Outro ritmo contemporâneo explorado é o funk. Em “O Bonde”, a gravação foi feita com 150 bpm (batimentos por minuto), ao invés dos clássicos 130. “Adoro essa batida e fiquei impactada. Tem gente que diz que o funk não é mais o mesmo, que ‘madame não gosta que ninguém funk’. A mesma coisa aconteceu com o samba, também tido como música de pobre e de preto. Essas reações conservadoras sempre retornam”, opina. 

Batismo. Logo depois de “Maré”, o título de “Margem” “apareceu” para Adriana. “É uma palavra rica, que se desdobra. Existe uma certa metalinguística nesse álbum, com canções que falam sobre a feitura das canções. Há também a condição marginal do artista, a margem da página e a margem marinha que, devido à maré, não é fixa”, elabora. 

Ao mencionar a marginalidade artística, a cantora aproveita para elogiar um colega. “Sempre tive interesse em acompanhar os passos de artistas marginais como o Jards Macalé, que acaba de gravar um disco estupendo”, enaltece, em referência a “Besta Fera”. Aliás, Adriana também se colocou em uma situação limítrofe ao realizar o videoclipe para a faixa-título do álbum.

Os 20 minutos ininterruptos da gravação foram condensados em menos de quatro por Murilo Alvesso, que dirigiu a aventura. Nesse tempo, a intérprete corta e raspa os próprios cabelos, com os famosos “olhos de onda” fixos na tela. “Não é a câmera, é quem está por trás dela. Mesmo sendo de gerações diferentes, eu e o Murilo temos o mesmo gosto para cineastas, iluminadores e fotógrafos”, afirma.

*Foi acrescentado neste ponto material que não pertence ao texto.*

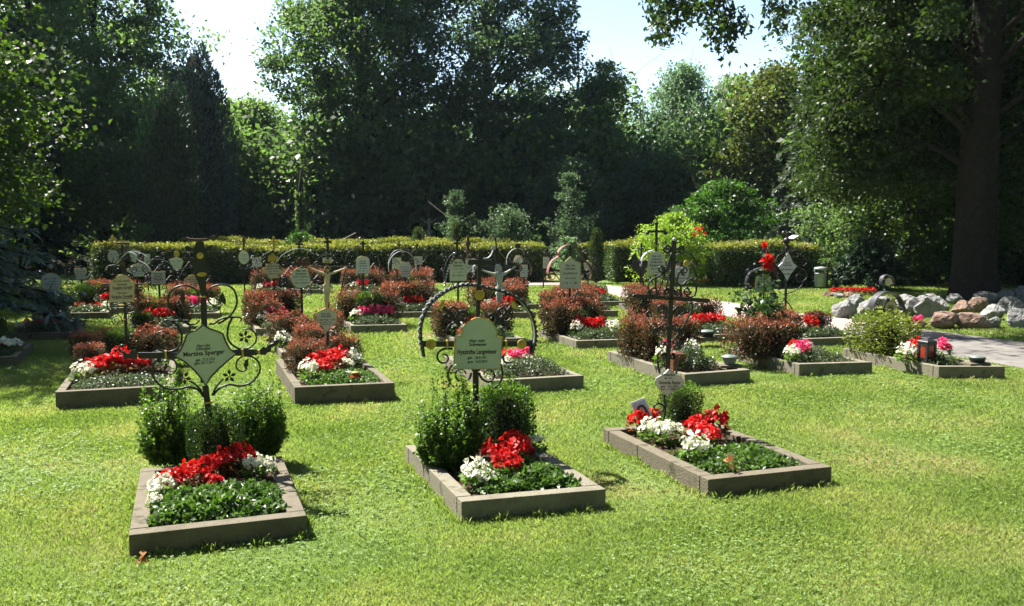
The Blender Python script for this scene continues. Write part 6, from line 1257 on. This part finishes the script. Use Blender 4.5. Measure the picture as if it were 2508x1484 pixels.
def generic(label, px, Y, plate, arch=None, top=None, bar=None, spirals=6, seed=1, mat='plate', yaw=14, roll=0, words=(), extra=None, rim='gold', archmat='iron', postw=.03):
    "plate = (kind, cx, cy, w, h), arch = points, top = (cx, cy of crown, height, width), all as measured"
    c = Cross(label, px, Y, yaw, roll); c.zoom(0, 0, 1.0); rng = random.Random(seed); k, x, y, w_, h_ = plate
    pc = c.L(x, y); sc_ = c.m(1); ty = c.L(top[0], top[1] + top[2] / 2)[1] if top else pc[1] + c.m(h_ * .7)
    c.bar('post', (0, 0), (pc[0] * .5, ty), postw); pts = [(pc[0] + a, pc[1] + b2) for a, b2 in shape(k, c.m(w_), c.m(h_))]
    o = c.plate(pts, mat, rim=rim, rr=.0035)
    ln = []; q = MB(); n = 0
    for i, wd in enumerate(words): ln.append((wd[0], pc[0], pc[1] + c.m(h_) * wd[1], c.m(h_) * wd[2], c.m(w_) * wd[3]))
    if ln: text_obj(ln, o, -.0235)
    z_ = [wd[1] for wd in words]; lo = min(z_) if z_ else .32
    for i in range(4 if not ln else 3):
        zz = lo - .15 - i * .15
        if zz < -.40: break
        ww = .34 if i % 2 == 0 else .26; scribble(q, pc[0] - c.m(w_) * ww, pc[0] + c.m(w_) * ww, pc[1] + c.m(h_) * zz, c.m(h_) * (.085 if i % 2 == 0 else .06), -.0235, rng)
    if q.v: q.build('lettering', 'ink', o)
    if arch: c.arch(c.LL(arch), .06, .008, archmat)
    if top: c.smallcross(c.L(top[0], top[1]), c.m(top[2]), c.m(top[3]), c.m(top[4] if len(top) > 4 else 5), top[5] if len(top) > 5 else 'iron')
    if bar: c.bar('crossbar', c.L(bar[0], bar[1]), c.L(bar[2], bar[3]), c.m(5)); [c.ornament(c.L(bar[i], bar[i + 1]), c.m(4.5), 'iron', 'bar_knob') for i in (0, 2)]
    pw, ph_ = c.m(w_), c.m(h_)
    pos = [(-.85, .55, .26, 0, 1), (.85, .55, .26, 3.1, -1), (-.85, -.1, .24, 1.5, 1), (.85, -.1, .24, 1.6, -1), (-.36, -.72, .2, 1.5, 1), (.36, -.72, .2, 1.6, -1), (-.42, 1.0, .2, -1, 1), (.42, 1.0, .2, 4.1, -1)]
    for u, v, r_, a, cw in pos[:spirals]:
        cx_, cz_, rr_ = pc[0] + u * pw, pc[1] + v * ph_, r_ * pw
        p = spiral(cx_, cz_, rr_, 1.5, a, cw); sx_ = -1 if u < 0 else 1; p = [(pc[0] + u * pw * .25, cz_ - rr_ * 1.3), ((p[0][0] + pc[0]) / 2, cz_ - rr_ * 1.2)] + p if v < 0 else [(pc[0] + sx_ * pw * .3, cz_ - rr_ * .9)] + p
        c.scroll(p, .0075, sub=0)
    if extra: extra(c)
    return c
HS_ = (('Hier ruht', .34, .15, .5), ('Schwester', .20, .15, .56)); HS2 = (('Hier ruht', .20, .12, .45), ('Schwester', .08, .12, .5))
def arcp(cx, cy, rx, ry, a0=180, a1=0, n=9): return [(cx + rx * math.cos(R(a0 + (a1 - a0) * i / n)), cy - ry * math.sin(R(a0 + (a1 - a0) * i / n))) for i in range(n + 1)]
generic('cross with white round plate under a tall silver arch', 737, 10.95, ('round', 737, 680, 48, 50), [(664, 706), (664, 680), (672, 650), (690, 626), (712, 613), (735, 609), (755, 613), (768, 622)], (733, 602, 28, 18, 5), None, 6, 2, 'plate', words=HS_, archmat='silver', extra=lambda c: (c.disc(c.L(737, 640), c.m(10), 'rust'), c.scroll(spiral(*c.L(690, 690), c.m(9), 1.4, 0, 1), .007, sub=0), c.scroll(spiral(*c.L(775, 690), c.m(10), 1.4, 3, -1), .007, sub=0)))
generic('cross topped by a golden cross over a wide scalloped plate', 671, 13.25, ('fancy', 668, 660, 52, 42), [(629, 672), (630, 650), (638, 632), (652, 620), (668, 612)], (670, 596, 34, 24, 5, 'gold'), None, 6, 3, 'plate_cream', words=HS_, archmat='silver', extra=lambda c: c.sheet('gilt_crown', c.LL([(655, 640), (658, 626), (664, 632), (669, 618), (674, 632), (680, 626), (683, 640)]), 'gold', -.02, .02))
generic('cross with arched plate inside the big dark round arch', 888, 13.35, ('arch', 888, 648, 33, 42), arcp(887, 650, 43, 47, 205, -20), (889, 600, 20, 14, 5), None, 8, 4, 'plate_white', words=HS2)
generic('black cross with oblong board behind the painted crucifix', 803, 14.2, ('rect', 801, 637, 22, 12), arcp(803, 650, 31, 26, 170, 10), (802, 597, 34, 18, 6), None, 4, 5, 'plate_white')
generic('cross with waisted white plate and double scroll arch', 992, 15.25, ('waist', 991, 660, 31, 36), arcp(985, 655, 34, 40, 195, -10), (1004, 610, 14, 10, 3), None, 8, 6, 'plate_white', archmat='silver')
generic('cross with white oblong plate behind the waisted plate', 972, 18.3, ('rect', 971, 645, 22, 28), arcp(975, 650, 24, 38, 190, 90), (977, 602, 22, 11, 3, 'rust'), None, 4, 7, 'plate_white', archmat='silver')
generic('small scroll-topped cross with square white plate near the hedge', 1024, 19.6, ('rect', 1024, 638, 20, 20), arcp(1024, 632, 20, 22, 190, -10), (1021, 604, 16, 9, 3), None, 8, 8, 'plate_white')
generic('cross with beaded arch and white step-topped plate', 1121, 14.0, ('step', 1121, 661, 42, 54), [(1090, 700), (1087, 672), (1092, 645), (1104, 625), (1120, 616)], (1119, 601, 34, 18, 5), None, 8, 9, 'plate', words=HS_, extra=lambda c: [c.ornament(c.L(1089 + 24 * math.sin(i / 11 * 1.4) * (i / 11), 700 - i * 7.2), c.m(3.2), 'silver', 'bead') for i in range(12)])
generic('reddish-topped tall cross half hidden behind the beaded arch', 1146, 16.8, ('rect', 1152, 650, 26, 34), None, (1146, 605, 56, 12, 6, 'rust'), None, 6, 10, 'plate_white')
generic('cross with small white plate under a thin dark arch by the hedge end', 1283, 16.2, ('rect', 1282, 663, 19, 30), arcp(1277, 660, 24, 32, 150, -25), None, None, 6, 11, 'plate_white', archmat='rust')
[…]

“Esse universo nos trouxe uma confiança mútua. Sem essa entrega, não seria possível filmar, porque não tem take dois, é só o agora”, completa a protagonista. “Os Ilhéus”, poema de Antonio Cícero musicado por Zé Miguel Wisnik, traz à tona essas questões prementes ao ser humano, como a passagem do tempo. “O presente é tudo o que temos”, conclui Adriana.